I Doubt It’s Just Me But

…I can’t recall seeing such dire headlines EVER during Easter or Christmas or Passover, for instance.

U.S. general: More violence during Ramadan
Military expects increased attacks in Iraq during Muslim holy month

Holey and in pieces. That’s one helluva religion.

17 Responses to “I Doubt It’s Just Me But…”

  1. Tainted Bill says:

    There’s always an increase in violence during Christmas, especially in toy stores and suburban mothers get into fist fights over the season’s hot new toy.

  2. John says:

    Not to mention that ammo is usually on my wish list. One of the “you might be a redneck if..” criteria that I qualify for is that my mother has bought me ammunition for Christmas.

  3. Oh, how right you are, Bill. Arnold made a movie chronicling that very breakdown in societal norms. How many people still shudder in terror when someone whispers “Cabbage Patch dollsssss…”
    Underwear…ammunition…underwear…ammunition…BVD’s….303’s…a delicate balancing act. I wouldn’t want to choose unwisely.

  4. The_Real_JeffS says:

    .303? Not .308? Who woulda thunkit?

  5. (“8” doesn’t rhyme with “D”, pffft!!)

  6. Rob says:

    Well, there was that one time on St Valentine’s Day…

  7. John says:

    Rob – hahaha – I went to a machine gun shoot in PA on Valentine’s Day once. I was dating the wife at the time. Yes, she’s a very understanding gal.

  8. Those were rowdy immigrants too, were the not…???

  9. Sam Houston says:

    Having spent several Ramadans in Algeria during much of the worst of the violence there, I can tell you that the number of brutal killings always goes way up during this “holy” period. The fools starve themselves during the day, gorge all night long on everything they can stuff into their mouths, refuse to half way do their jobs during the day, and yet still find time to murder each other at a staggering pace. I always dreaded being there during that period, especially when it coincided with the Christmas season.
    All that “holiness”

  10. Rob says:

    Al was born in Brooklyn, Dutch in the Bronx. Rowdy, yes, immigrants, no. Unless you think all New Yawkers are from another planet… 🙂

  11. Nightfly says:

    Ms. Sister – you don’t remember the great Lenten Massacre of ’38?

  12. The_Real_JeffS says:

    (….Fruit of the Loom……BOOM!….)

  13. major dad says:

    During the first Gulf War they were all fretting about upsetting the locals during their holy time of Ramadan as if they would respect us at Christmas or Easter. Let them kill each other.

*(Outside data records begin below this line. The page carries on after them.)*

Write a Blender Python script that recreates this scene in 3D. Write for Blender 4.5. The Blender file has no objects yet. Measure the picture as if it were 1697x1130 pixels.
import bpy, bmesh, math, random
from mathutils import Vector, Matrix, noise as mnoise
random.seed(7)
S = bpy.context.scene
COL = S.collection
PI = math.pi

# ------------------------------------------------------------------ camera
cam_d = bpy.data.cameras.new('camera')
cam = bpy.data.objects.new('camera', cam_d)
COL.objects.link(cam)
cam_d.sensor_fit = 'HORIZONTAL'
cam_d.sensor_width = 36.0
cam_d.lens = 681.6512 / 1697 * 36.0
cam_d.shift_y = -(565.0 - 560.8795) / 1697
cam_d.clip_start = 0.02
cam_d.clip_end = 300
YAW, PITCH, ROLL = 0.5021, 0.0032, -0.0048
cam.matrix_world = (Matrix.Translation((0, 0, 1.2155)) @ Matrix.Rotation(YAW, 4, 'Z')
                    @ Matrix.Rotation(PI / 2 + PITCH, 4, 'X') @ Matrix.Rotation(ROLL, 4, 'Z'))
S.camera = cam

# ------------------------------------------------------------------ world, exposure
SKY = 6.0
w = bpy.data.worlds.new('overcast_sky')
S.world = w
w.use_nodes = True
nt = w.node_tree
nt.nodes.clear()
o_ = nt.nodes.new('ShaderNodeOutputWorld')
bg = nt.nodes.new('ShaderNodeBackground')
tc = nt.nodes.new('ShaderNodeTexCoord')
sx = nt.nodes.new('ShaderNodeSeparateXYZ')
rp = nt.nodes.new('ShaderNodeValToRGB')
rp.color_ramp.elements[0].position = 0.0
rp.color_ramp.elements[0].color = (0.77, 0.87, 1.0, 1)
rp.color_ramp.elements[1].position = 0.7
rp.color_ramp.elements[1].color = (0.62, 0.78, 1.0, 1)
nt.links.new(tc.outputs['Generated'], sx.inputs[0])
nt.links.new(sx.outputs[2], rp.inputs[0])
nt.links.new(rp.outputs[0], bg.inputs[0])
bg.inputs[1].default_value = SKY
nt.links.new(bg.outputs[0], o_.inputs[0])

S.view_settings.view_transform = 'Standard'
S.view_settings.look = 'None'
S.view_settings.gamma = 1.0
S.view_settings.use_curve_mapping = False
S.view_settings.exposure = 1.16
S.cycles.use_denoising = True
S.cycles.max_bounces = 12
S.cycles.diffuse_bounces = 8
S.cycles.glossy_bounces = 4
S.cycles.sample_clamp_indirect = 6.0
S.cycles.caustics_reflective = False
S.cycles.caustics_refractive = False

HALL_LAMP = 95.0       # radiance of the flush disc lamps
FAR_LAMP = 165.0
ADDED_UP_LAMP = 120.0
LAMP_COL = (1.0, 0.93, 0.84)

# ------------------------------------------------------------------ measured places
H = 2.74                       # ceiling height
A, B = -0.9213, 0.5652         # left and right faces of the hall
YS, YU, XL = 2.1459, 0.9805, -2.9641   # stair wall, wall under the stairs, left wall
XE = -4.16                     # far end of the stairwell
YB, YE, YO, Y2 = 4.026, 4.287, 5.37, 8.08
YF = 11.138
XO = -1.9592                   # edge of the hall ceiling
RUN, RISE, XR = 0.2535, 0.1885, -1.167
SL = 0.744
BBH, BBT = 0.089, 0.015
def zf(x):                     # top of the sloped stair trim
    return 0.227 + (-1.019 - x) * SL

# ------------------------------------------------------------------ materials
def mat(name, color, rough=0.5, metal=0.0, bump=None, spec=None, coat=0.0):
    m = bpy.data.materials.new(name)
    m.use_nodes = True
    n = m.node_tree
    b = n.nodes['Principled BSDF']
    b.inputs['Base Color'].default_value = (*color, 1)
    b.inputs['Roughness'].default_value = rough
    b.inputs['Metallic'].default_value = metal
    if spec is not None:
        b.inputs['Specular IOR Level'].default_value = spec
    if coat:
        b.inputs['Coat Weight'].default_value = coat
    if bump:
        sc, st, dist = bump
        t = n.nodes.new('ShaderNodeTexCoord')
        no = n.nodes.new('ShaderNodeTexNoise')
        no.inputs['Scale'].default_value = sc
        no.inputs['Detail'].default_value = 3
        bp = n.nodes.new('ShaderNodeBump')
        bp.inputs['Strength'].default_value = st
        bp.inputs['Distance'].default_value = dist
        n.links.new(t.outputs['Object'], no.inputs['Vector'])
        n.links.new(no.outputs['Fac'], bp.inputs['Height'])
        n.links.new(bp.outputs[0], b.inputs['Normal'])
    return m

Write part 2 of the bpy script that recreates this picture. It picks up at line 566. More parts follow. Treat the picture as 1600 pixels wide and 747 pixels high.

  14. A warm Swill Welcome, Sam! Algeria?!! Now, that’s not exactly my first choice for a holiday, but…I AM hugely glad to have someone onboard with your experience. So our perceptions of their holiday celebration aren’t mistaken, eh?
    That’s a shame.

  15. The_Real_JeffS says:

    They’re still worried about upsetting the locals, major dad. Whilst in Kuwait, we were briefed about what not to do during Ramadan, like eating or drinking while driving during the day, and so on.
    The troops were more worried about getting hit by a Kuwaiti driver than disrepecting Islam, which implies some sort of an inverse relationshiop between rank and common sense.

  16. John says:

    “sort of an inverse relationshiop between rank and common sense.”
    That’s the Peter Pinciple in Action, JeffS.

  17. Sam Houston says:

    No, your perceptions of the Ramadan celebrations are not off at all. I worked in Algeria, both in Algiers and deep in the Sahara Desert, for several years and Ramadan was always something that I dreaded. Firstly, the danger factor went up by at least a multiple of 10 because of all the craziness that went on in the mosques during that time, and secondly, I had a difficult time getting my Algerian employees to do any work…for a whole month this went on.
    They didn’t take any food or liquid during daylight hours…but many of them still managed to sneak away to smoke which is also forbidden during Ramadan daylight hours…so they gorged on food most of the night while partying with their friends and family. They got so little sleep that they could barely hold their eyes open during the daytime, and they whined about how tough it was to fast all day long.
    The funniest part is that some of them actually gained weight during Ramadan…they must have been on the Cindy Sheehan fasting plan.